Published online by Cambridge University Press: 16 April 2025
In this final chapter, the aim is to draw together the threads of all those preceding to tackle a most urgent question: what political and practical steps can governments, communities, and individuals best take now to move our shared lives toward a society based on wellbeing? And in contemplating this question, it seems to me that the wellbeing society is just this; a society working with understanding and intent to cultivate the conditions in which human wellbeing can be realised. In this work, there is no sense in which the process could or should culminate in a utopian finished product. The understanding and conditions needed for wellbeing will always have to be made and remade anew. Wellbeing itself is not an idealised state to be reached but an ongoing process embedded in ways of living.
To see things this way is also to realise that, despite our present problems, the wellbeing society is something we can start to work on right now. It is to recognise opportunities for change in the many ways individuals, communities, and some governments are trying to work for wellbeing.
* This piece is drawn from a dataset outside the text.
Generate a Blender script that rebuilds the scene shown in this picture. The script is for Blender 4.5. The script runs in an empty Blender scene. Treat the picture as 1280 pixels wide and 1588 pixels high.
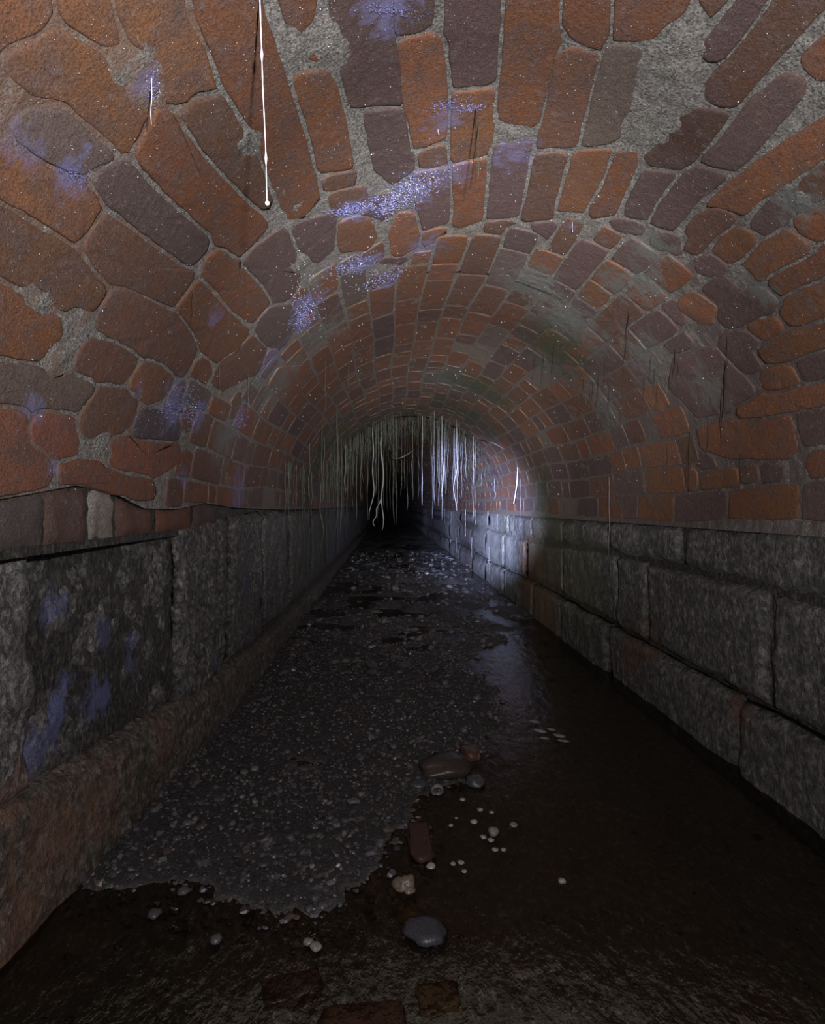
import bpy, math, random
import numpy as np
from mathutils import Vector
C = bpy.context.scene.collection
random.seed(7); rng = np.random.default_rng(7)
PI = math.pi
# ------------------------------------------------------------ camera
F = 880.0; U0, V0 = 600.0, 785.0          # focal length and vanishing point of the tunnel, in photo pixels
EYE = 0.58                                 # eye height = springing height of the vault
cd = bpy.data.cameras.new('camera'); cam = bpy.data.objects.new('camera', cd); C.objects.link(cam)
cam.location = (0, 0, EYE); cam.rotation_euler = (PI/2, 0, 0)
cd.sensor_fit = 'HORIZONTAL'; cd.sensor_width = 36; cd.lens = F/1280*36
cd.shift_x = (640-U0)/1280; cd.shift_y = -(794-V0)/1280
cd.clip_start = 0.01; cd.clip_end = 60
bpy.context.scene.camera = cam
# ------------------------------------------------------------ world, lights, exposure
sc = bpy.context.scene
w = bpy.data.worlds.new('world'); sc.world = w; w.use_nodes = True
w.node_tree.nodes['Background'].inputs[0].default_value = (0.6, 0.7, 1, 1)
w.node_tree.nodes['Background'].inputs[1].default_value = 0.002
def spot(name, loc, aim, energy, cone, blend, col, rad=0.02):
    l = bpy.data.lights.new(name, 'SPOT'); l.energy = energy; l.spot_size = math.radians(cone)
    l.spot_blend = blend; l.color = col; l.shadow_soft_size = rad
    o = bpy.data.objects.new(name, l); C.objects.link(o); o.location = loc
    o.rotation_euler = (Vector(aim)-Vector(loc)).to_track_quat('-Z', 'Y').to_euler()
    return o
TORCH = (0.075, -0.03, EYE+0.10)
WARM = (1.0, 0.955, 0.96); COOL = (0.52, 0.58, 1.0)
pl = bpy.data.lights.new('lamp_spill', 'POINT'); pl.energy = 4.6; pl.shadow_soft_size = 0.012; pl.color = (1, .96, 1)
po = bpy.data.objects.new('lamp_spill', pl); C.objects.link(po); po.location = TORCH
spot('lamp_flood', TORCH, (0.20, 3, EYE+1.0), 9.0, 105, 1.0, WARM, 0.012)
spot('lamp_beam', TORCH, (0.26, 3, EYE+0.48), 50, 54, 1.0, WARM, 0.012)
spot('lamp_core', TORCH, (0.27, 3, EYE+0.20), 165, 28, 1.0, WARM, 0.012)
spot('torch_cool', (-0.08, 0.0, EYE-0.02), (0.79, 5.3, EYE-0.06), 1650, 17, 1.0, COOL, 0.01)
sc.view_settings.view_transform = 'Standard'; sc.view_settings.look = 'None'
sc.view_settings.exposure = 1.72; sc.view_settings.gamma = 1.0; sc.view_settings.use_curve_mapping = False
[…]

A great potential for positive change lies in these efforts, which can only be strengthened by a clearer, shared understanding of wellbeing. In thinking through the social and political challenge of making wellbeing societies it seems that, while it is essential to recognise, resist and change the conditions that do harm, the prospect of success also depends on having a clear, practicable, and positive picture of the conditions one is aiming to create.
Furthermore, in contemplating the question of ‘what to do’ to move societies towards those conditions, it would be easy to launch into a conventional mode of political discourse by listing actions for governments to take; to invest here, to regulate there, to provide more services or programs to remedy this or that social problem. After all, people do this all the time for a variety of reasons and, yes, governments have a crucial role to play. However, my strong conviction is that the whole process of creating a wellbeing society must of necessity cut deeper and reach wider than piecemeal actions by governments alone.